Building Managers are required to carry out risk assessments and implement workable solutions to minimise fire safety risks in your premises. This must include the specific needs of disabled people. You need to consider how people with all disabilities will know the fire alarm has activated and then how they will be able to evacuate the building.

Equality Act

Disabled people are entitled to a similar or equivalent level of service and environment to non-disabled people. Not to have a fire alarm system for Deaf and hard of hearing people is clearly a case of discrimination.  However, installing a system which is technically or operationally inferior to that provided for a hearing may also be deemed to contravene the Equality Act. (The Equality Act replaced the Disability Discrimination Act, widely referred to as the DDA).

Health & Safety at Work

Building Managers and Company Directors are required to evaluate and minimise risks in their premises. You need to consider the health & safety of two groups of people: firstly, Deaf people, and secondly hearing people you are asking or telling to assist in the evacuation other people (commonly called buddies/fire wardens).  In the unfortunate event of a fatality, corporate manslaughter legislation could be applicable, it is therefore important to consider your requirements in this area and how to mitigate against these risks.

Civil Contingencies Act

In buildings that could be seen as potential terrorist targets, it is important to be able to communicate effectively with all people e.g. shopping centres, major transport hubs, sporting venues & large buildings.  Most of these buildings will already have public address systems/voice fire alarms to direct people in the case of an evacuation to a place of safety (which may change dependent on the cause of the evacuation).  Obviously, the needs of Deaf people must be considered.

British Standards

British Standards are not laws and carry no legislative status. However, documents like Building Regulations - Approved Document B states that electrically operated fire alarms should work to the British Standard BS5839-1.

Adherence to British Standards can be seen as best practice. However, many building insurance policies also require compliance to relevant British Standards.

BS5839-1:2002 Fire detection and alarm systems for buildings.

The British Standard for design, installation commissioning and maintenance for fire detection and alarm systems now includes recommendations that should be followed when installing a fire alarm system for Deaf people.

It is important to recognise to fully comply with BS5839-1 the system must meet the relevant parts of EN54.This includes the technical design and testing of the equipment.  This critically important compliance is often overlooked by other suppliers that are really only installing radio paging systems with an EN54 compliant power supply.  All Deaf Alerter systems fully comply with all the relevant parts of BS5839 and EN54 that relate to fire alarms for Deaf and hard of hearing people.

BS8300: 2001 Disability Access

BS8300 states that consideration should be given to the installation of alarm/alerting systems for Deaf and hard of hearing people in conjunction with audible alarm systems.

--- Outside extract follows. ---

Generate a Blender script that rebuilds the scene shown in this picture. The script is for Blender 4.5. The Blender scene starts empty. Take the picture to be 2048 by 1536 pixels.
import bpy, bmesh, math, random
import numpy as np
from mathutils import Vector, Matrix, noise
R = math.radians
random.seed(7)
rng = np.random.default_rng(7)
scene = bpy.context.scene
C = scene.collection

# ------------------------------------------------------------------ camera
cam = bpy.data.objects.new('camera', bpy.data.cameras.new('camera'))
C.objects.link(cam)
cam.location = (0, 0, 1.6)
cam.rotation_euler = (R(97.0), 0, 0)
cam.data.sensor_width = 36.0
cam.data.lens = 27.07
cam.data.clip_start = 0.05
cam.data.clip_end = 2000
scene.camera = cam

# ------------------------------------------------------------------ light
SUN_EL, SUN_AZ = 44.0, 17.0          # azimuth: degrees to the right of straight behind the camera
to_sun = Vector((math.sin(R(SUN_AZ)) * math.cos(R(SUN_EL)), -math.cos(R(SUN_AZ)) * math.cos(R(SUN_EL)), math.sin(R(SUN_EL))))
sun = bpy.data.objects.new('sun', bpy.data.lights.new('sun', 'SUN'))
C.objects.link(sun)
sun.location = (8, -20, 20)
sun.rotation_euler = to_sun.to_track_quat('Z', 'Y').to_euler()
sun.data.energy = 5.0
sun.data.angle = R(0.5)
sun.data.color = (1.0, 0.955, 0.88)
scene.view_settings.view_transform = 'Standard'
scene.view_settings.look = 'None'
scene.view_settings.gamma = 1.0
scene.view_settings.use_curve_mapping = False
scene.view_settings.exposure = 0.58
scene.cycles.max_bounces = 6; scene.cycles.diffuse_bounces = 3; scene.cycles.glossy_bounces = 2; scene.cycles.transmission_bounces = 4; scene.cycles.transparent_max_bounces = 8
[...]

BS8300 suggests “flashing beacons or vibrating devices” but then goes on to say “certain frequencies in flashing/stroboscopic light systems can cause confusion, disorientation, and in some people, epileptic fits”.

BS 9999:2008 Code of practice for fire safety in the design, management and use of buildings

BS 9999 gives recommendations and guidance on the design, management and use of buildings to achieve acceptable levels of fire safety for all people in and around buildings.

BS 9999 is applicable to the design of new buildings, and to alterations, extensions and changes of use of an existing building, with the exception of individual homes and with limited applicability in the case of certain specialist buildings. It also provides guidance on the ongoing management of fire safety in a building throughout the entire life cycle of the building, including guidance for designers to ensure that the overall design of a building assists and enhances the management of fire safety.

BS 9999 contributes to the protection of people in buildings, being aware of the types of people in the building and any special risks or needs (such as disabled people, see BS 8300 Design of buildings and their approaches to meet the needs of disabled people).

Bearing in mind the Equality Act, it is discriminatory not to include Deaf or hard of hearing people into a fire evacuation plan.